Part of Advances in Neural Information Processing Systems 32 (NeurIPS 2019)
Amir Abboud, Vincent Cohen-Addad, Hussein Houdrouge
We consider the widely-used average-linkage, single-linkage, and Ward's methods for computing hierarchical clusterings of high-dimensional Euclidean inputs. It is easy to show that there is no efficient implementation of these algorithms in high dimensional Euclidean space since it implicitly requires to solve the closest pair problem, a notoriously difficult problem. However, how fast can these algorithms be implemented if we allow approximation?
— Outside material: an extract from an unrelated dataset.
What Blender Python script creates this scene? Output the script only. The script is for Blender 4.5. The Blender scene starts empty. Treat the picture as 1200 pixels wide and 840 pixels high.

More precisely: these algorithms successively merge the clusters that are at closest average (for average-linkage), minimum distance (for single-linkage), or inducing the least sum-of-square error (for Ward's). We ask whether one could obtain a significant running-time improvement if the algorithm can merge $\gamma$-approximate closest clusters (namely, clusters that are at distance (average, minimum, or sum-of-square error) at most $\gamma$ times the distance of the closest clusters). We show that one can indeed take advantage of the relaxation and compute the approximate hierarchical clustering tree using $\widetilde{O}(n)$ $\gamma$-approximate nearest neighbor queries. This leads to an algorithm running in time $\widetilde{O}(nd) + n^{1+O(1/\gamma)}$ for $d$-dimensional Euclidean space. We then provide experiments showing that these algorithms perform as well as the non-approximate version for classic classification tasks while achieving a significant speed-up.